French teams again make up the majority of the IMOCA 60 class, which also features leading competitors from the UK and across Europe, while Japan’s Kojiro Shiraishi will compete on DMG Mori Global One, launched in 2019.
Shiraishi sailed the VPLP design to 10th place in the 2020 Vendée Arctique before finishing 16th in the 2020-21 Vendée Globe after sailing solo around the world for almost 95 days. Now 56, the Japanese is competing in the Rolex Fastnet Race for the first time and will sail with French sailor Thierry Duprey du Vorsent.
“This is my first participation in the race and it’s an honour to be part of it. It will be a great test for myself and to see the new performance of the boat,” said Shiraishi, who said the boat’s modifications over the winter included a new bow and foils.
“It’s such a mythical race with such a rich history, while the 50th edition makes it more special. I’m looking forward to the start with many boats around, so I hope to start well. It will be an honour for us
to sail past the RORC clubhouse.
“I’ve rounded the Fastnet once, but it was nighttime and I could only see the light of the lighthouse, so I’m hoping to see the Fastnet Rock in daylight!”
Meanwhile, teenager Zoë d’Ornano – daughter of Malaysia-born Lay Koon Tan – is again competing with her parents on one of the Tall Ships Youth Trust (TSYT) boats. Two years ago, Zoë, then 12, was the youngest sailor in the race and raised £10,550 to give 12 disadvantaged young people a life changing voyage with TSYT.
This year, the youth development sail training charity has entered three of its 72ft Challenger yachts, with Zoë sailing with her parents on one of two boats crewed by adults, who are fundraising to enable a crew of young people aged 16-25 to sail on the third yacht.
“We’ve met the youngsters who’ve been selected and they come from challenging backgrounds,” said Zoë’s mother, Lay Koon Tan.
The IRC fleet competing for the race’s historic top prize, the Fastnet Challenge Cup, features about 370 yachts, making it one of the biggest races ever held under IRC in the 23-year existence of the RORC/UNCL’s rating rule.
For this special edition, entries are coming from across the globe, but few are making a greater effort than Paddy Broughton and his crew on the 73ft maxi yawl Kialoa II. Originally raced by the great maxi yacht campaigner Jim Kilroy from 1963-74, Kialoa II was second home in the 1969 Fastnet Race.
Since 2016 the yacht has been owned by English brothers Paddy and Keith Broughton who have sought to recreate Kilroy’s globe-trotting race programme. She competed in the 2017 Rolex Fastnet Race, while in 2019 she competed in the 50th Transpac and 75th Rolex Sydney Hobart Yacht Race.

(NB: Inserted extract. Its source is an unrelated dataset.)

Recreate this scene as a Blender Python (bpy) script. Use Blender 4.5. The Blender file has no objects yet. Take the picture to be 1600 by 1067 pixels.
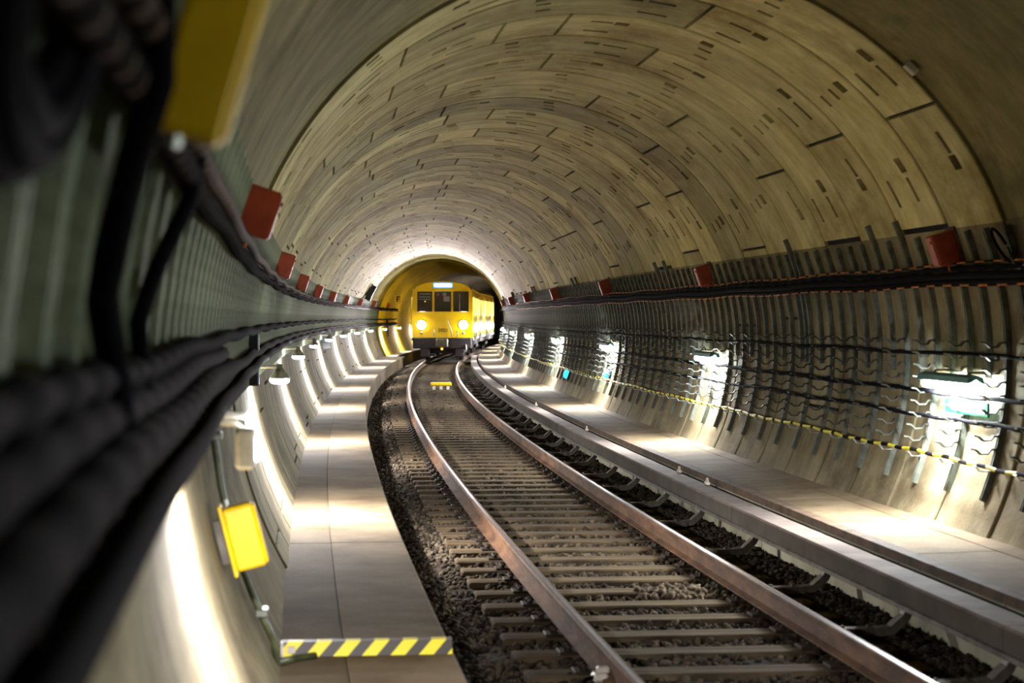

After competing in the Rolex Sydney Hobart last December, Kialoa II has since been delivered from Sydney, all the way across the Pacific, through the Panama Canal and Caribbean, then across the Atlantic to the UK on her own bottom, a Kilroy tradition.
“The Rolex Fastnet Race is one of the great ocean races, along with our own Rolex Sydney Hobart,” says Paddy Broughton, now also of Australian nationality.
“Tactically, because of the tides and course, it’s probably the most difficult – a real challenge. We really wanted her to be part of RORC’s 50th Rolex Fastnet Race celebrations and have sailed from Sydney to do so.”